Copy the records below exactly, leaving out any pictures.
* START *
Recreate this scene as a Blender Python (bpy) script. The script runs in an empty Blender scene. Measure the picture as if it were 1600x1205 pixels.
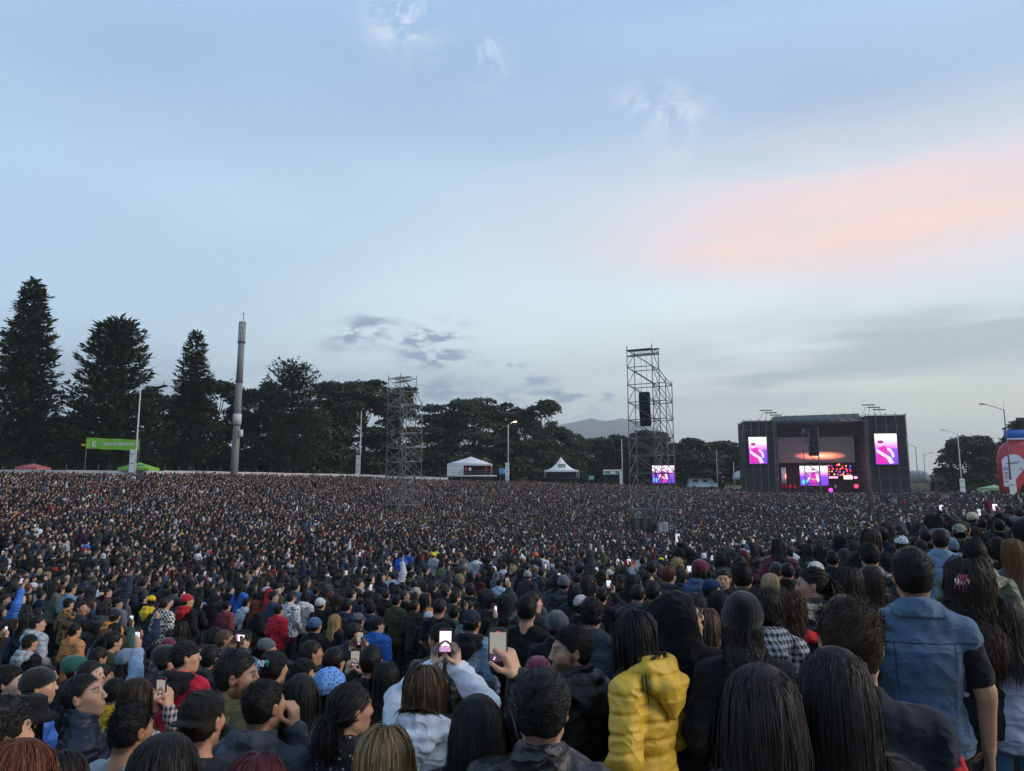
import bpy, math, random
import numpy as np
from mathutils import Vector, Matrix

SC = bpy.context.scene
COL = SC.collection
random.seed(7)

# ---------------------------------------------------------------- camera
CAM_Z = 2.0                       # held up above the head
FPX, CX, CY, HORIZON = 1157.0, 800.0, 602.5, 770.0      # the photograph is 1600 x 1205
PITCH = math.atan((HORIZON - CY) / FPX)
cam_data = bpy.data.cameras.new('camera')
cam_data.sensor_width = 36.0
cam_data.lens = FPX / 1600 * 36.0
cam_data.clip_start = 0.05
cam_data.clip_end = 20000
cam = bpy.data.objects.new('camera', cam_data)
COL.objects.link(cam)
cam.location = (0, 0, CAM_Z)
cam.rotation_euler = (math.pi / 2 + PITCH, 0, 0)
SC.camera = cam
SC.render.resolution_x, SC.render.resolution_y = 1024, 771

def ray(px, py):
    """direction through a pixel of the photograph, scaled to advance 1 m along +y"""
    v = Vector(((px - CX) / FPX, 1.0, (CY - py) / FPX))
    v = Matrix.Rotation(PITCH, 3, 'X') @ v
    return v / v.y

def at(px, py, y):
    """point at depth y (metres ahead) seen at that pixel"""
    r = ray(px, py)
    return Vector((r.x * y, y, CAM_Z + r.z * y))

def proj(p):
    q = Matrix.Rotation(-PITCH, 3, 'X') @ (Vector(p) - Vector((0, 0, CAM_Z)))
    return CX + FPX * q.x / q.y, CY - FPX * q.z / q.y, q.y

# ---------------------------------------------------------------- sky, sun, exposure
SUN_AZ, SUN_EL = math.radians(98), math.radians(22)     # azimuth clockwise from +y
W = bpy.data.worlds.new('World')
SC.world = W
W.use_nodes = True
# ---------------------------------------------------------------- materials (all procedural)
class NT:
    """short hand for building node trees"""
    def __init__(s, tree): s.t = tree; s.n = tree.nodes; s.l = tree.links
    def new(s, typ, ins=None, **kw):
        nd = s.n.new(typ)
        for k, v in kw.items(): setattr(nd, k, v)
        for k, v in (ins or {}).items(): s.put(nd.inputs[k], v)
        return nd
    def put(s, sock, v):
        if hasattr(v, 'is_output') or isinstance(v, bpy.types.NodeSocket): s.l.new(v, sock)
        elif isinstance(v, bpy.types.Node): s.l.new(v.outputs[0], sock)
        else: sock.default_value = v
    def math(s, op, a, b=0.0, c=None, clamp=False):
        nd = s.n.new('ShaderNodeMath'); nd.operation = op; nd.use_clamp = clamp
        s.put(nd.inputs[0], a); s.put(nd.inputs[1], b)
        if c is not None: s.put(nd.inputs[2], c)
        return nd.outputs[0]
    def mix(s, f, a, b, blend='MIX'):
        nd = s.n.new('ShaderNodeMix'); nd.data_type = 'RGBA'; nd.blend_type = blend
        s.put(nd.inputs[0], f)
        for i, v in ((6, a), (7, b)):
            if isinstance(v, (tuple, list)): v = (*v[:3], 1)
            s.put(nd.inputs[i], v)
        return nd.outputs[2]
    def ramp(s, f, stops):
        nd = s.n.new('ShaderNodeValToRGB'); e = nd.color_ramp.elements
        while len(e) < len(stops): e.new(0.5)
        for x, (p, c) in zip(e, stops):
            x.position = p; x.color = (*c[:3], 1) if not isinstance(c, (int, float)) else (c, c, c, 1)
        s.put(nd.inputs[0], f)
        return nd.outputs[0]
    def noise(s, scale, vec=None, detail=3.0, rough=0.5, **kw):
        nd = s.new('ShaderNodeTexNoise', {'Scale': scale, 'Detail': detail, 'Roughness': rough}, **kw)
        if vec is not None: s.put(nd.inputs['Vector'], vec)
        return nd.outputs[0]

SKY_K = 0.085
g = NT(W.node_tree)
D = g.new('ShaderNodeTexCoord').outputs['Generated']
sxyz = g.new('ShaderNodeSeparateXYZ', {0: D})
DX, DY, DZ = sxyz.outputs
AZ = g.math('MULTIPLY', g.math('ARCTAN2', DX, DY), 180 / math.pi)
EL = g.math('MULTIPLY', g.math('ARCSINE', DZ), 180 / math.pi)
sky = g.new('ShaderNodeTexSky', sky_type='NISHITA', sun_disc=False, sun_elevation=SUN_EL, sun_rotation=SUN_AZ, altitude=2600, air_density=1.0, dust_density=0.9, ozone_density=2.5)
base = g.mix(1.0, sky.outputs[0], (SKY_K, SKY_K, SKY_K), 'MULTIPLY')
# thin high veil that whitens the whole sky, thicker towards the horizon
veil_n = g.noise(2.2, g.new('ShaderNodeMapping', {'Vector': D, 'Scale': (1, 1, 3.2)}), 1.0, 0.5)
veil = g.math('ADD', g.ramp(g.math('MULTIPLY', EL, 1 / 90), ((0.0, 0.74), (0.10, 0.70), (0.26, 0.66), (0.45, 0.60), (1.0, 0.5))), g.math('MULTIPLY', g.math('SUBTRACT', veil_n, 0.5), 0.5), clamp=True)
side = g.ramp(g.math('MULTIPLY_ADD', AZ, 1 / 360, 0.5), ((0.0, 0.0), (0.40, 0.0), (0.62, 1.0), (0.75, 1.0), (1.0, 0.0)))
veil_c = g.ramp(g.math('MULTIPLY', EL, 1 / 90), ((0.0, (0.42, 0.56, 0.67)), (0.06, (0.48, 0.63, 0.74)), (0.14, (0.52, 0.72, 0.86)), (0.28, (0.46, 0.65, 0.84)), (0.42, (0.35, 0.55, 0.83)), (1.0, (0.26, 0.43, 0.72))))
warm_c = g.ramp(g.math('MULTIPLY', EL, 1 / 90), ((0.0, (0.80, 0.72, 0.46)), (0.08, (0.92, 0.90, 0.62)), (0.17, (1.00, 1.14, 1.06)), (0.30, (0.51, 0.68, 0.84)), (0.42, (0.37, 0.55, 0.81)), (1.0, (0.26, 0.43, 0.72))))
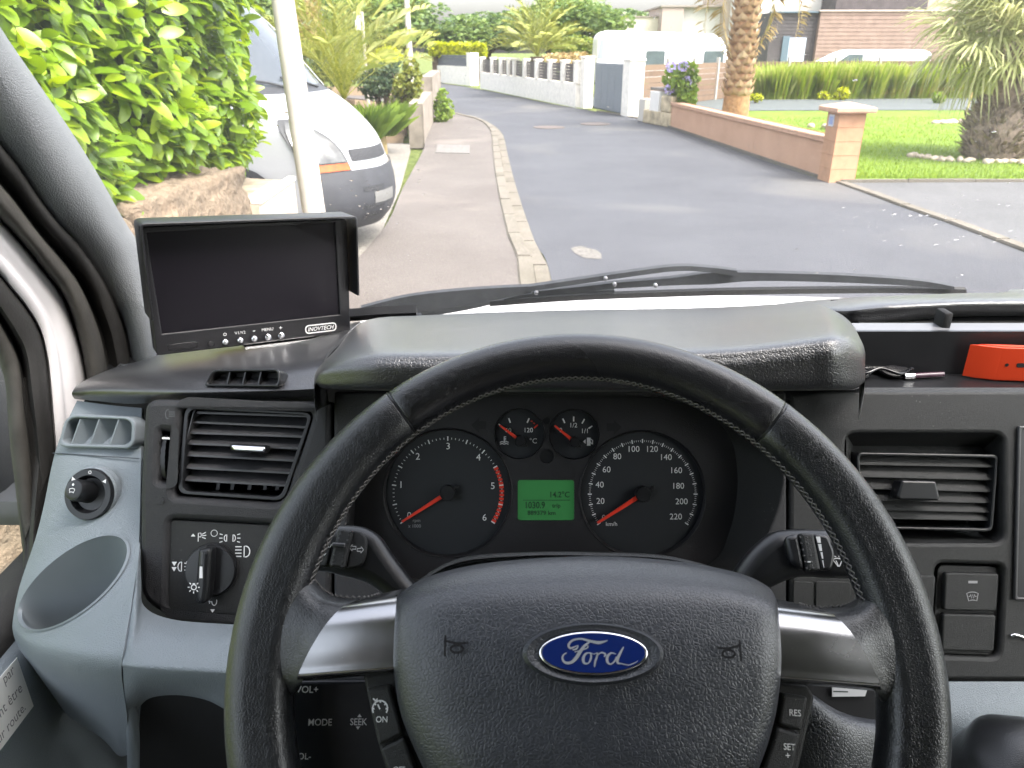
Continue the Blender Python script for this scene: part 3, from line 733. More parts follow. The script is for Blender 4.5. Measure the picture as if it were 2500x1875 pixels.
* END *
## WRITTEN SOLUTION
Recreate this scene as a Blender Python (bpy) script. The script runs in an empty Blender scene. Measure the picture as if it were 1600x1205 pixels.
import bpy, math, random
import numpy as np
from mathutils import Vector, Matrix

SC = bpy.context.scene
COL = SC.collection
random.seed(7)

# ---------------------------------------------------------------- camera
CAM_Z = 2.0                       # held up above the head
FPX, CX, CY, HORIZON = 1157.0, 800.0, 602.5, 770.0      # the photograph is 1600 x 1205
PITCH = math.atan((HORIZON - CY) / FPX)
cam_data = bpy.data.cameras.new('camera')
cam_data.sensor_width = 36.0
cam_data.lens = FPX / 1600 * 36.0
cam_data.clip_start = 0.05
cam_data.clip_end = 20000
cam = bpy.data.objects.new('camera', cam_data)
COL.objects.link(cam)
cam.location = (0, 0, CAM_Z)
cam.rotation_euler = (math.pi / 2 + PITCH, 0, 0)
SC.camera = cam
SC.render.resolution_x, SC.render.resolution_y = 1024, 771

def ray(px, py):
    """direction through a pixel of the photograph, scaled to advance 1 m along +y"""
    v = Vector(((px - CX) / FPX, 1.0, (CY - py) / FPX))
    v = Matrix.Rotation(PITCH, 3, 'X') @ v
    return v / v.y

def at(px, py, y):
    """point at depth y (metres ahead) seen at that pixel"""
    r = ray(px, py)
    return Vector((r.x * y, y, CAM_Z + r.z * y))

def proj(p):
    q = Matrix.Rotation(-PITCH, 3, 'X') @ (Vector(p) - Vector((0, 0, CAM_Z)))
    return CX + FPX * q.x / q.y, CY - FPX * q.z / q.y, q.y

# ---------------------------------------------------------------- sky, sun, exposure
SUN_AZ, SUN_EL = math.radians(98), math.radians(22)     # azimuth clockwise from +y
W = bpy.data.worlds.new('World')
SC.world = W
W.use_nodes = True
# ---------------------------------------------------------------- materials (all procedural)
class NT:
    """short hand for building node trees"""
    def __init__(s, tree): s.t = tree; s.n = tree.nodes; s.l = tree.links
    def new(s, typ, ins=None, **kw):
        nd = s.n.new(typ)
        for k, v in kw.items(): setattr(nd, k, v)
        for k, v in (ins or {}).items(): s.put(nd.inputs[k], v)
        return nd
    def put(s, sock, v):
        if hasattr(v, 'is_output') or isinstance(v, bpy.types.NodeSocket): s.l.new(v, sock)
        elif isinstance(v, bpy.types.Node): s.l.new(v.outputs[0], sock)
        else: sock.default_value = v
    def math(s, op, a, b=0.0, c=None, clamp=False):
        nd = s.n.new('ShaderNodeMath'); nd.operation = op; nd.use_clamp = clamp
        s.put(nd.inputs[0], a); s.put(nd.inputs[1], b)
        if c is not None: s.put(nd.inputs[2], c)
        return nd.outputs[0]
    def mix(s, f, a, b, blend='MIX'):
        nd = s.n.new('ShaderNodeMix'); nd.data_type = 'RGBA'; nd.blend_type = blend
        s.put(nd.inputs[0], f)
        for i, v in ((6, a), (7, b)):
            if isinstance(v, (tuple, list)): v = (*v[:3], 1)
            s.put(nd.inputs[i], v)
        return nd.outputs[2]
    def ramp(s, f, stops):
        nd = s.n.new('ShaderNodeValToRGB'); e = nd.color_ramp.elements
        while len(e) < len(stops): e.new(0.5)
        for x, (p, c) in zip(e, stops):
            x.position = p; x.color = (*c[:3], 1) if not isinstance(c, (int, float)) else (c, c, c, 1)
        s.put(nd.inputs[0], f)
        return nd.outputs[0]
    def noise(s, scale, vec=None, detail=3.0, rough=0.5, **kw):
        nd = s.new('ShaderNodeTexNoise', {'Scale': scale, 'Detail': detail, 'Roughness': rough}, **kw)
        if vec is not None: s.put(nd.inputs['Vector'], vec)
        return nd.outputs[0]

SKY_K = 0.085
g = NT(W.node_tree)
D = g.new('ShaderNodeTexCoord').outputs['Generated']
sxyz = g.new('ShaderNodeSeparateXYZ', {0: D})
DX, DY, DZ = sxyz.outputs
AZ = g.math('MULTIPLY', g.math('ARCTAN2', DX, DY), 180 / math.pi)
EL = g.math('MULTIPLY', g.math('ARCSINE', DZ), 180 / math.pi)
sky = g.new('ShaderNodeTexSky', sky_type='NISHITA', sun_disc=False, sun_elevation=SUN_EL, sun_rotation=SUN_AZ, altitude=2600, air_density=1.0, dust_density=0.9, ozone_density=2.5)
base = g.mix(1.0, sky.outputs[0], (SKY_K, SKY_K, SKY_K), 'MULTIPLY')
# thin high veil that whitens the whole sky, thicker towards the horizon
veil_n = g.noise(2.2, g.new('ShaderNodeMapping', {'Vector': D, 'Scale': (1, 1, 3.2)}), 1.0, 0.5)
veil = g.math('ADD', g.ramp(g.math('MULTIPLY', EL, 1 / 90), ((0.0, 0.74), (0.10, 0.70), (0.26, 0.66), (0.45, 0.60), (1.0, 0.5))), g.math('MULTIPLY', g.math('SUBTRACT', veil_n, 0.5), 0.5), clamp=True)
side = g.ramp(g.math('MULTIPLY_ADD', AZ, 1 / 360, 0.5), ((0.0, 0.0), (0.40, 0.0), (0.62, 1.0), (0.75, 1.0), (1.0, 0.0)))
veil_c = g.ramp(g.math('MULTIPLY', EL, 1 / 90), ((0.0, (0.42, 0.56, 0.67)), (0.06, (0.48, 0.63, 0.74)), (0.14, (0.52, 0.72, 0.86)), (0.28, (0.46, 0.65, 0.84)), (0.42, (0.35, 0.55, 0.83)), (1.0, (0.26, 0.43, 0.72))))
warm_c = g.ramp(g.math('MULTIPLY', EL, 1 / 90), ((0.0, (0.80, 0.72, 0.46)), (0.08, (0.92, 0.90, 0.62)), (0.17, (1.00, 1.14, 1.06)), (0.30, (0.51, 0.68, 0.84)), (0.42, (0.37, 0.55, 0.81)), (1.0, (0.26, 0.43, 0.72))))
Continue the Blender Python script for this scene: part 3, from line 733. More parts follow. The script is for Blender 4.5. Measure the picture as if it were 2500x1875 pixels.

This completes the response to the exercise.